<<<<

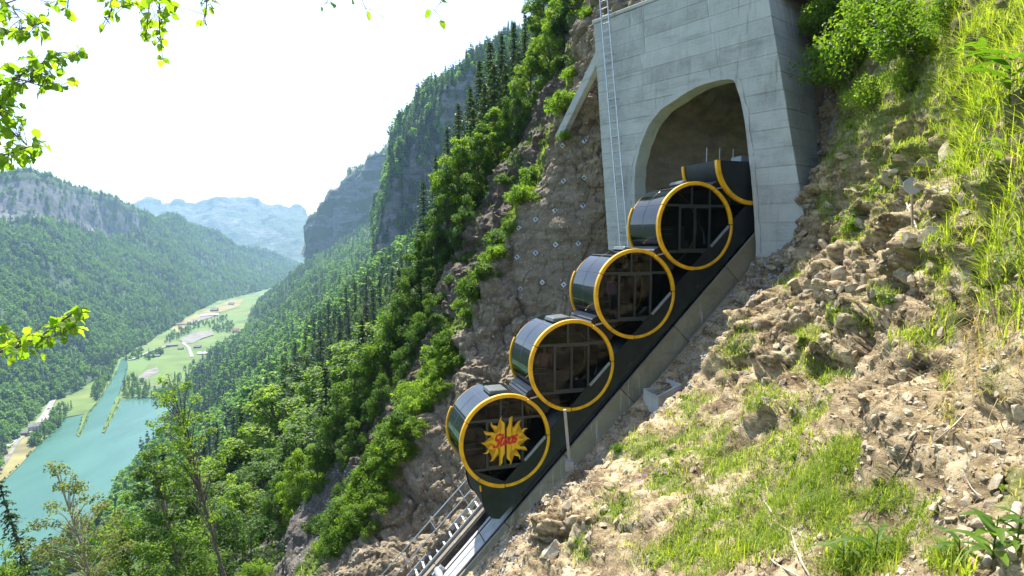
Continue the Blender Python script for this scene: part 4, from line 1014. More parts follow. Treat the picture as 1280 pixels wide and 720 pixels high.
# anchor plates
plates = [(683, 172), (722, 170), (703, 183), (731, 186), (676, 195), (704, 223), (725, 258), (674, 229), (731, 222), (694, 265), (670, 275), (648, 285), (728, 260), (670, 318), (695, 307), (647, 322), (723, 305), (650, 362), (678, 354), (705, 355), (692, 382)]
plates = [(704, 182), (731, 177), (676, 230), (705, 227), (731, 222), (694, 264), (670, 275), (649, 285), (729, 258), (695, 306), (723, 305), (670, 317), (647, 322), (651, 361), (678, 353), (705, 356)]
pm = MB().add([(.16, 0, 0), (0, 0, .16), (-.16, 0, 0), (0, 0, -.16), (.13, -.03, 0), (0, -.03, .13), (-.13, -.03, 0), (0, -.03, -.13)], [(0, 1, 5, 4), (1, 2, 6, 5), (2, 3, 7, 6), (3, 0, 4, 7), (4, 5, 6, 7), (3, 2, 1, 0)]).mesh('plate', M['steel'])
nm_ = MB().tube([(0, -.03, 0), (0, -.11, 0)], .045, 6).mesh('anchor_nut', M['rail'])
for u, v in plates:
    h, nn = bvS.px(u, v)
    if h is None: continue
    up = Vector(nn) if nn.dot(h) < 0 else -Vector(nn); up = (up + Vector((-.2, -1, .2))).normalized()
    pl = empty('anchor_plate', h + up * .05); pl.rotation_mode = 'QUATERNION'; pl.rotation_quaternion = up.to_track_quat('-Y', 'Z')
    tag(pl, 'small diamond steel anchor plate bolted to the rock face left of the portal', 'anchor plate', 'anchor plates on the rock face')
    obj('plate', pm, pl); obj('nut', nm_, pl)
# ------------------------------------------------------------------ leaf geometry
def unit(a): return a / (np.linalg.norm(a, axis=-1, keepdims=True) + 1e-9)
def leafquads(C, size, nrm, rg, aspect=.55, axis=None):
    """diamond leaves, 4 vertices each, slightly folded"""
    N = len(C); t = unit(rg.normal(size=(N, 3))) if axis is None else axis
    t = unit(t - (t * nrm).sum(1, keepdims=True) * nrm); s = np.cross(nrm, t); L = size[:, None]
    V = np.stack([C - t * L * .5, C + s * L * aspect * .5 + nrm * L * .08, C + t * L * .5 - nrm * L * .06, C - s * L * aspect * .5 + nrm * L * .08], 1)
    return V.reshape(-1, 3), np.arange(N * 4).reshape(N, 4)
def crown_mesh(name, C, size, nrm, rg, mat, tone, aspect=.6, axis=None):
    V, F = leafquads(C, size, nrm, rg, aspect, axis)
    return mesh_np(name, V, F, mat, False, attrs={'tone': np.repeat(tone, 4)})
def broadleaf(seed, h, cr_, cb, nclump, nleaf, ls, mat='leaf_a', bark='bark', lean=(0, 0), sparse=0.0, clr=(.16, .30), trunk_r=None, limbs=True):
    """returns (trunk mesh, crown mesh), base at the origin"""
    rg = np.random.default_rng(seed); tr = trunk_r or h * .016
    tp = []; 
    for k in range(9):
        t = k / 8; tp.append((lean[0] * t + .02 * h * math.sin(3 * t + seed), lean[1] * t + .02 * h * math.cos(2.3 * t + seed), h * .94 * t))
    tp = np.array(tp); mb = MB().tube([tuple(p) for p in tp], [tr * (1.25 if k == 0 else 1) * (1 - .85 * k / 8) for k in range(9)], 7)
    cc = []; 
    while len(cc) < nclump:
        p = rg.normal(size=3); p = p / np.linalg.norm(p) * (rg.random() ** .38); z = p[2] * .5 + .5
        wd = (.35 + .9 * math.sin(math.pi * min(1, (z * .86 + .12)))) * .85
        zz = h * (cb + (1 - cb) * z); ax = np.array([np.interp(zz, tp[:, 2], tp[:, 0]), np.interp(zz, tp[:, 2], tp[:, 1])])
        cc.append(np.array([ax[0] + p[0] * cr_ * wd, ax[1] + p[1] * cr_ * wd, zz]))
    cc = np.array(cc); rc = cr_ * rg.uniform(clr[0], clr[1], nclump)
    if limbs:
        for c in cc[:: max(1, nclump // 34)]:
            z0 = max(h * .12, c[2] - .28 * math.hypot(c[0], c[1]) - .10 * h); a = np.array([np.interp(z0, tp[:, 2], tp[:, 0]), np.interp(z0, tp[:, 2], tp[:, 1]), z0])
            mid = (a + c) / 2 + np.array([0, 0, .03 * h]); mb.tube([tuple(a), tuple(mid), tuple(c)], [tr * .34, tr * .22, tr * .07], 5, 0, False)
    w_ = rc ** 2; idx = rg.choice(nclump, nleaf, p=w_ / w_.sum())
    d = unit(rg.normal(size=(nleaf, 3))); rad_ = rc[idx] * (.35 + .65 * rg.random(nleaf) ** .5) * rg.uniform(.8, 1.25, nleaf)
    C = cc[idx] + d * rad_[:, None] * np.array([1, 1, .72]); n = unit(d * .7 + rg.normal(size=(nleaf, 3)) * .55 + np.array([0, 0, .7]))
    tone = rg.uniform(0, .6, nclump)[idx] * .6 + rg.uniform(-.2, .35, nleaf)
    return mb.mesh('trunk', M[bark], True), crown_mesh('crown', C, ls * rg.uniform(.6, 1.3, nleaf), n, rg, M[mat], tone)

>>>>

- **Written instruction**:
From start to finish, output the listing exactly, but omit its pictures.

- **Exercise result**:
Continue the Blender Python script for this scene: part 4, from line 1014. More parts follow. Treat the picture as 1280 pixels wide and 720 pixels high.
# anchor plates
plates = [(683, 172), (722, 170), (703, 183), (731, 186), (676, 195), (704, 223), (725, 258), (674, 229), (731, 222), (694, 265), (670, 275), (648, 285), (728, 260), (670, 318), (695, 307), (647, 322), (723, 305), (650, 362), (678, 354), (705, 355), (692, 382)]
plates = [(704, 182), (731, 177), (676, 230), (705, 227), (731, 222), (694, 264), (670, 275), (649, 285), (729, 258), (695, 306), (723, 305), (670, 317), (647, 322), (651, 361), (678, 353), (705, 356)]
pm = MB().add([(.16, 0, 0), (0, 0, .16), (-.16, 0, 0), (0, 0, -.16), (.13, -.03, 0), (0, -.03, .13), (-.13, -.03, 0), (0, -.03, -.13)], [(0, 1, 5, 4), (1, 2, 6, 5), (2, 3, 7, 6), (3, 0, 4, 7), (4, 5, 6, 7), (3, 2, 1, 0)]).mesh('plate', M['steel'])
nm_ = MB().tube([(0, -.03, 0), (0, -.11, 0)], .045, 6).mesh('anchor_nut', M['rail'])
for u, v in plates:
    h, nn = bvS.px(u, v)
    if h is None: continue
    up = Vector(nn) if nn.dot(h) < 0 else -Vector(nn); up = (up + Vector((-.2, -1, .2))).normalized()
    pl = empty('anchor_plate', h + up * .05); pl.rotation_mode = 'QUATERNION'; pl.rotation_quaternion = up.to_track_quat('-Y', 'Z')
    tag(pl, 'small diamond steel anchor plate bolted to the rock face left of the portal', 'anchor plate', 'anchor plates on the rock face')
    obj('plate', pm, pl); obj('nut', nm_, pl)
# ------------------------------------------------------------------ leaf geometry
def unit(a): return a / (np.linalg.norm(a, axis=-1, keepdims=True) + 1e-9)
def leafquads(C, size, nrm, rg, aspect=.55, axis=None):
    """diamond leaves, 4 vertices each, slightly folded"""
    N = len(C); t = unit(rg.normal(size=(N, 3))) if axis is None else axis
    t = unit(t - (t * nrm).sum(1, keepdims=True) * nrm); s = np.cross(nrm, t); L = size[:, None]
    V = np.stack([C - t * L * .5, C + s * L * aspect * .5 + nrm * L * .08, C + t * L * .5 - nrm * L * .06, C - s * L * aspect * .5 + nrm * L * .08], 1)
    return V.reshape(-1, 3), np.arange(N * 4).reshape(N, 4)
def crown_mesh(name, C, size, nrm, rg, mat, tone, aspect=.6, axis=None):
    V, F = leafquads(C, size, nrm, rg, aspect, axis)
    return mesh_np(name, V, F, mat, False, attrs={'tone': np.repeat(tone, 4)})
def broadleaf(seed, h, cr_, cb, nclump, nleaf, ls, mat='leaf_a', bark='bark', lean=(0, 0), sparse=0.0, clr=(.16, .30), trunk_r=None, limbs=True):
    """returns (trunk mesh, crown mesh), base at the origin"""
    rg = np.random.default_rng(seed); tr = trunk_r or h * .016
    tp = []; 
    for k in range(9):
        t = k / 8; tp.append((lean[0] * t + .02 * h * math.sin(3 * t + seed), lean[1] * t + .02 * h * math.cos(2.3 * t + seed), h * .94 * t))
    tp = np.array(tp); mb = MB().tube([tuple(p) for p in tp], [tr * (1.25 if k == 0 else 1) * (1 - .85 * k / 8) for k in range(9)], 7)
    cc = []; 
    while len(cc) < nclump:
        p = rg.normal(size=3); p = p / np.linalg.norm(p) * (rg.random() ** .38); z = p[2] * .5 + .5
        wd = (.35 + .9 * math.sin(math.pi * min(1, (z * .86 + .12)))) * .85
        zz = h * (cb + (1 - cb) * z); ax = np.array([np.interp(zz, tp[:, 2], tp[:, 0]), np.interp(zz, tp[:, 2], tp[:, 1])])
        cc.append(np.array([ax[0] + p[0] * cr_ * wd, ax[1] + p[1] * cr_ * wd, zz]))
    cc = np.array(cc); rc = cr_ * rg.uniform(clr[0], clr[1], nclump)
    if limbs:
        for c in cc[:: max(1, nclump // 34)]:
            z0 = max(h * .12, c[2] - .28 * math.hypot(c[0], c[1]) - .10 * h); a = np.array([np.interp(z0, tp[:, 2], tp[:, 0]), np.interp(z0, tp[:, 2], tp[:, 1]), z0])
            mid = (a + c) / 2 + np.array([0, 0, .03 * h]); mb.tube([tuple(a), tuple(mid), tuple(c)], [tr * .34, tr * .22, tr * .07], 5, 0, False)
    w_ = rc ** 2; idx = rg.choice(nclump, nleaf, p=w_ / w_.sum())
    d = unit(rg.normal(size=(nleaf, 3))); rad_ = rc[idx] * (.35 + .65 * rg.random(nleaf) ** .5) * rg.uniform(.8, 1.25, nleaf)
    C = cc[idx] + d * rad_[:, None] * np.array([1, 1, .72]); n = unit(d * .7 + rg.normal(size=(nleaf, 3)) * .55 + np.array([0, 0, .7]))
    tone = rg.uniform(0, .6, nclump)[idx] * .6 + rg.uniform(-.2, .35, nleaf)
    return mb.mesh('trunk', M[bark], True), crown_mesh('crown', C, ls * rg.uniform(.6, 1.3, nleaf), n, rg, M[mat], tone)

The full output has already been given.